En el día del Escritor fui invitado, seguramente por error, a un agasajo que se realizó en la Biblioteca Pública. En ese marco que reunió a reinas, escritores, periodistas y artistas, tuve la suerte de encontrarme con muchos amigos. Entre café, galletas y, usando de disparador una de mis columnas del Periódico Dignidad, los invitados fueron tomando la palabra para compartir historias y recuerdos «inexplicables» según sus propias palabras.

Inmediatamente después de mi tomó la palabra el Dibujante, un personaje singular y de gran talento que parece nunca envejecer, que también había sido invitado a aquel aquelarre excepcional. El Dibujante transformó hábilmente su propia historia de amor en un relato de tradiciones Huarpes y misterio. Contó que hace varios años atrás tuvo una cita en Lagunas del Rosario, luego de una cena romántica a la luz de las velas (obligados porque el lugar no tenía luz eléctrica) decidieron subir al techo de la casa en la que habían cenado para ver las estrellas y continuar con la velada. Fue ahí cuando divisaron a unos 5 kilómetros lo que el Dibujante llamó «los fuegos del desierto» (prefiere la palabra desierto a secano porque la siente más apasionada), describió emocionado el fenómeno como enormes fogatas que con su danza hipnótica forman una probable pista de aterrizaje gigante, que con cada destello de luz pareciera guiar a viajeros nocturnos (¿de otro planeta?) hacia un descenso seguro en medio de la vasta extensión de arena y médanos. La pista de aterrizaje quedaría en medio del triángulo que formarían La Capilla como referente (hacia el Norte), el Medano Negro (perteneciente al Campo San Lorenzo al Sur) y la Laguna Grande (al este).

Aun sorprendidos por la historia del Dibujante pidió la palabra una Reina de mandato cumplido de la tercera edad que se encontraba a mi izquierda. Pelo oscuro tirado prolijamente hacia atrás, ropa oscura, collar de perlas, mirada profunda, voz grave. La Reina recordó su infancia en Jocolí Viejo, cuando era un paraje inhóspito, habitado por muy pocos y a muy larga distancia unos de otros. Hizo especial énfasis en describir a su abuela María. Una señora que cultivaba todo tipo de plantas en el fondo de la casa y conservaba orgullosa su acento español. En ese hogar familiar vivía la Reina con sus dos hermanas, su madre, su padre y su abuela.

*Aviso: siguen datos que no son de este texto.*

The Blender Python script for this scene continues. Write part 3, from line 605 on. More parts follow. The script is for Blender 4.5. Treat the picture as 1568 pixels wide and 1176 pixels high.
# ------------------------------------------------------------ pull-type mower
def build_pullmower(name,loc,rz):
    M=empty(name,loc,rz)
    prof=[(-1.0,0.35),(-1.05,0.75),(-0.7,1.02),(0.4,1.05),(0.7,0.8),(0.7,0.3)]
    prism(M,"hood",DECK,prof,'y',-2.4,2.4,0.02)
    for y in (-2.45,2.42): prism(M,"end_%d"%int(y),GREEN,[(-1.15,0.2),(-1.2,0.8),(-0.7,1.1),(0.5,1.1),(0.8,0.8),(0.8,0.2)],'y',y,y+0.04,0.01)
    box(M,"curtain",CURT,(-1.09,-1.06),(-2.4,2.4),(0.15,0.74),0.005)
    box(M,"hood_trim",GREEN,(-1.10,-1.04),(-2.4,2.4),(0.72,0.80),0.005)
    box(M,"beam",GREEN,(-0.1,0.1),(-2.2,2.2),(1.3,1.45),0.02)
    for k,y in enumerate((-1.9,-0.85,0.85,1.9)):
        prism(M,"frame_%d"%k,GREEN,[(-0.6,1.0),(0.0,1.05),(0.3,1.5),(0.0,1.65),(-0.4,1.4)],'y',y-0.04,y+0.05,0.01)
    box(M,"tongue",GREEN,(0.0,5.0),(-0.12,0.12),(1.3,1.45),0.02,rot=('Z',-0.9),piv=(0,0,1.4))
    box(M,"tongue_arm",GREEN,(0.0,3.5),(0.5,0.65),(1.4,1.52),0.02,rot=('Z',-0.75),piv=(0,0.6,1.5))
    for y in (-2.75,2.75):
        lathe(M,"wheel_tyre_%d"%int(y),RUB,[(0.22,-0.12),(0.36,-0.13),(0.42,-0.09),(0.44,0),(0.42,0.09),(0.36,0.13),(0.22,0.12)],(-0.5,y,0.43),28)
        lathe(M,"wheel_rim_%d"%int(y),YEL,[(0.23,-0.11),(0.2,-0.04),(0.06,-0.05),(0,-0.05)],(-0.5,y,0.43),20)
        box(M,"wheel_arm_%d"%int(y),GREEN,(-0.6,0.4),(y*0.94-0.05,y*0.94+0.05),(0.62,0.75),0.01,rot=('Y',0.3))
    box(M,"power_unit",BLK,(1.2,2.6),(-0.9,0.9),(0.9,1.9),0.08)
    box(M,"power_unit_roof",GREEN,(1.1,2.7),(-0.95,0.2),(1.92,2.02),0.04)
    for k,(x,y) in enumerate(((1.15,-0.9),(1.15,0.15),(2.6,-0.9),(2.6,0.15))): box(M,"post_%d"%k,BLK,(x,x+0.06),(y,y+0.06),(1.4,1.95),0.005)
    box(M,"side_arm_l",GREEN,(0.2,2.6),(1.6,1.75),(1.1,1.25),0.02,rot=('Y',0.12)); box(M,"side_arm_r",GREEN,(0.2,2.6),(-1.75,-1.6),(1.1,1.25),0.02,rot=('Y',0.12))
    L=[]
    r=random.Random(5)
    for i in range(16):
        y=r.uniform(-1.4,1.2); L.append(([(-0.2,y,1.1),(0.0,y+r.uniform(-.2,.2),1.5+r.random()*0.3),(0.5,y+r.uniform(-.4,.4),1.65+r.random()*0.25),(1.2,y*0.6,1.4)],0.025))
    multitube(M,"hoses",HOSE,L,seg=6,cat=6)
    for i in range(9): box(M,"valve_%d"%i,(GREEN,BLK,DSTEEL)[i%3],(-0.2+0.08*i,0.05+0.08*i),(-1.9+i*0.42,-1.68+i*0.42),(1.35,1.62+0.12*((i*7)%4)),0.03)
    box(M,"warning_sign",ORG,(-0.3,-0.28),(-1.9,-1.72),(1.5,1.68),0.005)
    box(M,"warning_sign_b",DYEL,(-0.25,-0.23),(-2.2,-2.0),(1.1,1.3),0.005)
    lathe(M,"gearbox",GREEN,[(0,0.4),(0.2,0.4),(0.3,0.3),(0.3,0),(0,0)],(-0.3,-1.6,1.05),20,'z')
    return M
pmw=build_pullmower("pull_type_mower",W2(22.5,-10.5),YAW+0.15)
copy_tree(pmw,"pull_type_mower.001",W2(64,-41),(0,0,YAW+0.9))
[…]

La Reina contó que durante las tardes noche de verano la familia tenía la costumbre de cenar afuera, en el amplio patio de la casa. Ella con sus hermanas preparaban la mesa mientras la abuela María cocinaba y su papá y mamá «tomaban fresco» luego de una jornada agobiante de trabajo. Hubo una noche distinta, tenebrosa. Desde lo alto de los álamos que rodeaban el extenso patio de la casa se comenzaron a escuchar ruidos de ramas moverse, luego quebrarse y golpear contra el suelo. No había viento. La familia se impacientó cuando desde las copas de los árboles se escuchan risas e insultos que parecían danzar por sus cabezas. La oscuridad de la noche hacía imposible identificar quien o quienes los hostigaban en esa noche de verano. En ese instante de confusión salió de la casa con la comida lista la abuela María armada con su humeante olla. Cuando vio el escándalo colocó con cuidado la olla en la mesa y con su acento español gritó al aire: -¡Bruja mañana ven tu por tu sal!-. Con esas palabras dio fin al conflicto, todo volvió a la normalidad, se silenciaron las ramas y los insultos. Ninguno de la familia inquirió a la abuela María y, aunque la Reina quería preguntar, conocer sobre el asunto, despejar sus dudas, al ver que los mayores no hicieron pregunta alguna ella no se animó tampoco.
A la mañana siguiente, en la casa se encontraban la Reina y sus hermanas y la abuela María en su jardín. Los padres se habían ausentado para ir a trabajar. La rutina mañera de las mujeres fue interrumpida por un llamado a la puerta, con golpes de mano se anunciaba una misteriosa mujer de unos treinta y cinco años aproximadamente, delgada, de estatura media, ojos grandes, nariz pequeña, vestida completamente de negro. Acudió a la puerta la Reina, le preguntó a quien buscaba, la visitante no emitía sonido alguno, su mirada estaba ausente. La Reina temerosa volvió a insistir preguntándole que necesitaba, pero la mujer no respondía. Fue en ese momento cuando la abuela María fue advertida de la situación por una de las hermanas de la Reina que gritó desde su jardín con su soberbio acento: ¡Niñas, dadle una bolsa de sal y se marchará!. Y así sucedió. La Reina le dio una bola de sal y la «Bruja» sin decir nada, la tomó y se marchó. Nunca supo más de ella, estaba segura que no era una vecina de Jocolí Viejo, nunca más la vio y espera nunca más volverla a ver.